It turns out Pedro Pascal and Dua Lipa have more in common than global stardom, they’re both spellbound by the same iconic novel: One Hundred Years of Solitude by Gabriel García Márquez.
The Latin American literary classic, which traces the rise and fall of the Buendía family in the mythical town of Macondo, appears on both stars’ reading lists, and for a good reason.
While promoting ‘The Fantastic Four: First Steps,’ Pascal named the Colombian author’s most famous work as one of his all-time favorites. Just months earlier, Dua Lipa gave her own heartfelt review of the book via her platform Service95, calling it “an epic tale” that completely “captivated” her.
Dua described being enchanted by Márquez’s storytelling. “This incredible novel put me under a spell. I was captivated by the fantastical elements that live alongside reality and loved how time loops and sways in the fictional town of Macondo,” she wrote.
“Getting lost and succumbing to the mastery of Gabriel García Márquez’s storytelling is all part of the joy of this epic tale,” she reflected.
Meanwhile, Pedro Pascal has long been vocal about his appreciation for literature with existential themes, poetic prose, and a touch of the surreal, all of which ‘One Hundred Years of Solitude’ delivers.
The actor went on to share a list of his favorite books, which include Crime and Punishment by Fyodor Dostoevsky, a Russian literary classic from 1866, The Master and Margarita by Mikhail Bulgakov. Set in Soviet-era Moscow and written between 1928 and 1940.
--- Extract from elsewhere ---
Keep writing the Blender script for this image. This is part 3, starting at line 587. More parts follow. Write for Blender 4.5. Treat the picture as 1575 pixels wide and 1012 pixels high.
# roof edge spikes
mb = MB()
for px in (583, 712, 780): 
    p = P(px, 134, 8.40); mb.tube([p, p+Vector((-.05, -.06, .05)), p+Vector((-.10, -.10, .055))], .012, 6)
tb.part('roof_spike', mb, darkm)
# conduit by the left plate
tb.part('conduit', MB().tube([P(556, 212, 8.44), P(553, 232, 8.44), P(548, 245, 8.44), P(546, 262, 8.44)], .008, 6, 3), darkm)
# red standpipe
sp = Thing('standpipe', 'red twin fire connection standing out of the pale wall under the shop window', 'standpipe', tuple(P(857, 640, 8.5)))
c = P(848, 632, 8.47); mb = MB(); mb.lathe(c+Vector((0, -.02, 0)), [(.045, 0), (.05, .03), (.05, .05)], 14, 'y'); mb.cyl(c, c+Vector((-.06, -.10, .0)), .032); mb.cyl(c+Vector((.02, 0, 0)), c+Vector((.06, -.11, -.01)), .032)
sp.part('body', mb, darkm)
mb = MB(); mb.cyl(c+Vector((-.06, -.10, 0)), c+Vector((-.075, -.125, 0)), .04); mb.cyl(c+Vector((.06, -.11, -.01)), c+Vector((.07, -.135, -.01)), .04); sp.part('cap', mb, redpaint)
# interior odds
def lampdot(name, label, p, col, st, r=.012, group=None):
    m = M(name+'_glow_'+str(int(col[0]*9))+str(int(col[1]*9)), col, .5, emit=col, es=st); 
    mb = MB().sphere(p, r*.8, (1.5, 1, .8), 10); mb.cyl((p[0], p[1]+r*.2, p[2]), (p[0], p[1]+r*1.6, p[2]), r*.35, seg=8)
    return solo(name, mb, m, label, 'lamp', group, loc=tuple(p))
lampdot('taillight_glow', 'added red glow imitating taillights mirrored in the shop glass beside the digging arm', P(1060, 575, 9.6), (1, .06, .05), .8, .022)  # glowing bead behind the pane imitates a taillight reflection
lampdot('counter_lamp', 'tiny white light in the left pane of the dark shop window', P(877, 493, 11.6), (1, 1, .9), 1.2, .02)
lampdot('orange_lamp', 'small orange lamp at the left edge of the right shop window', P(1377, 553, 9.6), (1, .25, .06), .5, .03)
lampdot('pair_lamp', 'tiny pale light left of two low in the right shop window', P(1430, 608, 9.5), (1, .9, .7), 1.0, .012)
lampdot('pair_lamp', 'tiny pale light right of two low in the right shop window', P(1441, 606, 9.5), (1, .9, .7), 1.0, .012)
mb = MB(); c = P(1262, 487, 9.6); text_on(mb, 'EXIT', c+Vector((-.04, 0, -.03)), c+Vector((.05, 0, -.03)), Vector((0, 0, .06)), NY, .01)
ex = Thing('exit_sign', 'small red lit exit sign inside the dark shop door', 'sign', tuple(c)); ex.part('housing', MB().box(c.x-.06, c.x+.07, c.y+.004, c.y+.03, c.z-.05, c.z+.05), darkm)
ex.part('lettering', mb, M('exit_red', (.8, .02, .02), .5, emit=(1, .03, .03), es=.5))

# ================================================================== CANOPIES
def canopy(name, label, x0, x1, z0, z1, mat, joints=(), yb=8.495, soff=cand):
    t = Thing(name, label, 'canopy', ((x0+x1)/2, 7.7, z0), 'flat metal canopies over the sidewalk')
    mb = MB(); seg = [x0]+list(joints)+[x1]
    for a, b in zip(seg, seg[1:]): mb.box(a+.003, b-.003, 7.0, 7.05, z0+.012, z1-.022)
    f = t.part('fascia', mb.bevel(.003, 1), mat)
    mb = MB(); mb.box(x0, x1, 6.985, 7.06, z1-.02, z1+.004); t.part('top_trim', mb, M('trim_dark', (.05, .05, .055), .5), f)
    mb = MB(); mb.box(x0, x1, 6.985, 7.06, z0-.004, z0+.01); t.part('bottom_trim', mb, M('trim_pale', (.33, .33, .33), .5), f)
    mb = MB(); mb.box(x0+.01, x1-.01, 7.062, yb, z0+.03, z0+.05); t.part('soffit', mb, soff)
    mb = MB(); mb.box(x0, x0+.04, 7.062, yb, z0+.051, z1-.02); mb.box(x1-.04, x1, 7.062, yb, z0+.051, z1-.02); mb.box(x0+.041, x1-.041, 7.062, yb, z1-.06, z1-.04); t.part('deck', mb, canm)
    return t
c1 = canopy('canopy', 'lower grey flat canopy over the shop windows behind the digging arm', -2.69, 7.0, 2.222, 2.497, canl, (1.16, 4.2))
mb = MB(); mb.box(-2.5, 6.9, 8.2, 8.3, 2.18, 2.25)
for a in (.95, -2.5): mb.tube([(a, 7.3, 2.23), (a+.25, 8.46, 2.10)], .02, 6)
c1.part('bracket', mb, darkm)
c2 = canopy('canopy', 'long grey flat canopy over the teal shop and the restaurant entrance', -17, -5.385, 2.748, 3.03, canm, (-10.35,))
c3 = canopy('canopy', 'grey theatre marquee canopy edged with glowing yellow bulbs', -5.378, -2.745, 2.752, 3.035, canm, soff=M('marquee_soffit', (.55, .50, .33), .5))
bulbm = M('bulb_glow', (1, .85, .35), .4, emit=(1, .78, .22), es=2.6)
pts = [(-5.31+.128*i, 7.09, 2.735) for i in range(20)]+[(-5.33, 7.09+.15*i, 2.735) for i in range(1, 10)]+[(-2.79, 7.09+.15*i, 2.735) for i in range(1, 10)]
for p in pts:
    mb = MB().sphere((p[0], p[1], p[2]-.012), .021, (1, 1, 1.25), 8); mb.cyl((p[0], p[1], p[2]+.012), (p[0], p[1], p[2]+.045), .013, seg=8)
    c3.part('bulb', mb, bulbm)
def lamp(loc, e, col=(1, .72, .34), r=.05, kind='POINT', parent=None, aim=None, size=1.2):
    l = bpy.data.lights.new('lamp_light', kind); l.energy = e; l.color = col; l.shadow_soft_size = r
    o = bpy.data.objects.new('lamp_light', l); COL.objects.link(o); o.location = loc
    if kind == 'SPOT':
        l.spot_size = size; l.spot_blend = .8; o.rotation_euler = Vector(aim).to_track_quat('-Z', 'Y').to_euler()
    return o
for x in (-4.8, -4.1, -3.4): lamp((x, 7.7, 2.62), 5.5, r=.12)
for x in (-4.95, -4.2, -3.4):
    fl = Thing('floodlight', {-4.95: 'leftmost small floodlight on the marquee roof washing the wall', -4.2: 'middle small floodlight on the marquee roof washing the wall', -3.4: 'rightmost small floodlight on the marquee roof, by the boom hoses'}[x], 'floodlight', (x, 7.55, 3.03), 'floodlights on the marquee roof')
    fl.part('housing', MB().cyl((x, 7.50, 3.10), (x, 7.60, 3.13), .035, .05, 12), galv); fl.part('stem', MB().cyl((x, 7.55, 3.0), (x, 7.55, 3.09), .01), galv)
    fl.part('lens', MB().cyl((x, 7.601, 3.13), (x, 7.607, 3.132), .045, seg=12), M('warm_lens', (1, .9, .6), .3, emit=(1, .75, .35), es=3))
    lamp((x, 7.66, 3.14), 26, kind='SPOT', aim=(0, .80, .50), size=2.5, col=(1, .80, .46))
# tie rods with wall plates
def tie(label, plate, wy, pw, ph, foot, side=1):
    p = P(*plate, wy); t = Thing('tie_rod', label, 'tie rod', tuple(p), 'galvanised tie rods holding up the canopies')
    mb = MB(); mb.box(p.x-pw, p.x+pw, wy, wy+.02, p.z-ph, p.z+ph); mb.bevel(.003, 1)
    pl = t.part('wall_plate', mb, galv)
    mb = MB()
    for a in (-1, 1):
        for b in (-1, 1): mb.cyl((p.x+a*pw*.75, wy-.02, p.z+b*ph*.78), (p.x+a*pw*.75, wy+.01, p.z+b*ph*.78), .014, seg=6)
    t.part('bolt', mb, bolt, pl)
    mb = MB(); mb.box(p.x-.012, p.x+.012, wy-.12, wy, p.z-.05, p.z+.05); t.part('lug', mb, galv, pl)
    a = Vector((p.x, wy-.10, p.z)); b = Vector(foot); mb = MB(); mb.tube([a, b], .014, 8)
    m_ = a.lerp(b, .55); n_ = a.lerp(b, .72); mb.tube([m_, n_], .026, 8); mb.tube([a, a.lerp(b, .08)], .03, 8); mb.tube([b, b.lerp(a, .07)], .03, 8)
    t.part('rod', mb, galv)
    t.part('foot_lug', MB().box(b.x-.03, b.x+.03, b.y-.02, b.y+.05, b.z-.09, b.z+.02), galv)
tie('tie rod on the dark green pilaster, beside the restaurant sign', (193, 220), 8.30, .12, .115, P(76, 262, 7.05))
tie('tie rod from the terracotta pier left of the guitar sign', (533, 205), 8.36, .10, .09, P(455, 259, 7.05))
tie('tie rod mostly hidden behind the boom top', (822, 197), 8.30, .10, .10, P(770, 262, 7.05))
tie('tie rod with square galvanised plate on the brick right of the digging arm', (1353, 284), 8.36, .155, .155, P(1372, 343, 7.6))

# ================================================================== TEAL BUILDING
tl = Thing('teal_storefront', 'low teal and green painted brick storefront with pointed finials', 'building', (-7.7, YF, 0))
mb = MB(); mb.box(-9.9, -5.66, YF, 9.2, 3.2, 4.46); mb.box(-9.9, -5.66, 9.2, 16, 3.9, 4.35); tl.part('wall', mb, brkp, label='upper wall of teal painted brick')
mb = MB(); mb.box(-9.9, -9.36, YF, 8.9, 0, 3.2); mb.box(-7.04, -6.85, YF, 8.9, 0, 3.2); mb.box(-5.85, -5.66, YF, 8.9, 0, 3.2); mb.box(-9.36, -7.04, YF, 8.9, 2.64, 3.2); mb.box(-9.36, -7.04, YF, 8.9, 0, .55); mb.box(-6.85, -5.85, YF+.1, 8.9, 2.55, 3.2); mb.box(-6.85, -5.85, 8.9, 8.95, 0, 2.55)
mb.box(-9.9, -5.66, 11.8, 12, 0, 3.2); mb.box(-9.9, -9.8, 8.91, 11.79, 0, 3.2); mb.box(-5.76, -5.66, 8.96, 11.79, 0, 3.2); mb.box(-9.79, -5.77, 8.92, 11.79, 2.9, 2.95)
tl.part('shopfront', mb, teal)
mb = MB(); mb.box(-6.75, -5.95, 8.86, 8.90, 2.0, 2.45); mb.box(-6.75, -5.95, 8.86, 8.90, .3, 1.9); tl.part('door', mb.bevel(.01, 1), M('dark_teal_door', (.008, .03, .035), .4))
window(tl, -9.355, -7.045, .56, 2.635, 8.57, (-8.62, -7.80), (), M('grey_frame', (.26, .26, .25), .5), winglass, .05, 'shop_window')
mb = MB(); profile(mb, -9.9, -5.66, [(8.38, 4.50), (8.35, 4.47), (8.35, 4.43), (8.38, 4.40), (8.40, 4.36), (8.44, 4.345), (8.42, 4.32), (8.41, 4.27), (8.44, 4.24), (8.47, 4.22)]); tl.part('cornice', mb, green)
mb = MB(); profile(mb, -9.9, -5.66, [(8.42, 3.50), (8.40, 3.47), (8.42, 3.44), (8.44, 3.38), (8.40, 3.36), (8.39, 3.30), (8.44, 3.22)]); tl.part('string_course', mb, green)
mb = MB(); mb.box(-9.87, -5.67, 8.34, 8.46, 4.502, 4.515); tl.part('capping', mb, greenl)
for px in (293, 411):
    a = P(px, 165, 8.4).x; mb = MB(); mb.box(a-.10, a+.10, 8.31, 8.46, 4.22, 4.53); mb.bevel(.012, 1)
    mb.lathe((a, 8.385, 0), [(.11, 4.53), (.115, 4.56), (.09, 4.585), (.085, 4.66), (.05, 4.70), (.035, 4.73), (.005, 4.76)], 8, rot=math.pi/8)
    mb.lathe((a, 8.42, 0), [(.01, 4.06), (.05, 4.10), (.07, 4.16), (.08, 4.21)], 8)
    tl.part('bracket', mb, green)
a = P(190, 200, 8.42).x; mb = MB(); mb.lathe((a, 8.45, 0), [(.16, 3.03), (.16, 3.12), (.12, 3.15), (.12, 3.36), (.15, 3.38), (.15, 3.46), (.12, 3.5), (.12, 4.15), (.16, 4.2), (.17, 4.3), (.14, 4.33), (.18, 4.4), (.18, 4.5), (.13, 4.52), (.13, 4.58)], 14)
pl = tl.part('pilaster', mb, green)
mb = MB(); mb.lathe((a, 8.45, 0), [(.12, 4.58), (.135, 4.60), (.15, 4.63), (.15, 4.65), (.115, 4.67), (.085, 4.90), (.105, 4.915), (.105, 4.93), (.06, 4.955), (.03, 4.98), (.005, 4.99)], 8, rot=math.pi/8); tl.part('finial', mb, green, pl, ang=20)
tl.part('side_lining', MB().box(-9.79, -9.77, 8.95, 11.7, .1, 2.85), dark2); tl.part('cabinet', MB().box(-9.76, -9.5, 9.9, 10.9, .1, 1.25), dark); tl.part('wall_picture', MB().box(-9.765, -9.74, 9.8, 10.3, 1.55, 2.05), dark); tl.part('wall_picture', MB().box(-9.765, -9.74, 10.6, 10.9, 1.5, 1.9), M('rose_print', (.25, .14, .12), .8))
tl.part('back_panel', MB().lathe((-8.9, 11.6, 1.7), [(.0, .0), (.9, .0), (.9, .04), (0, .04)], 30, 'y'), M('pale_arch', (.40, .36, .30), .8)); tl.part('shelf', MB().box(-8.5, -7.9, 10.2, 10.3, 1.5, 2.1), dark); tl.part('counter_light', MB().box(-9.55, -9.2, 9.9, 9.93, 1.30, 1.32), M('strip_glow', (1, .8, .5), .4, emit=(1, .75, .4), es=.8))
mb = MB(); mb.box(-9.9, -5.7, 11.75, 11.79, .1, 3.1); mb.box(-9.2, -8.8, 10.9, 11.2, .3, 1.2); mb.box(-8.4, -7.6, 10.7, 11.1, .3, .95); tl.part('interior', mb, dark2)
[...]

Pascal also expresses admiration for Jane Eyre, Charlotte Brontë’s 1847 novel about a fiercely independent orphan navigating Victorian social constraints, East of Eden by Nobel laureate John Steinbeck, which was published in 1952, and traces the lives of the Trask and Hamilton families in California’s Salinas Valley.
The star added one last favorite, “And, and, and, The Magic Mountain, by a German author named Thomas Mann.” This 1924 novel takes place in a tuberculosis sanatorium in the Swiss Alps, where a man’s three-week visit turns into a seven-year stay.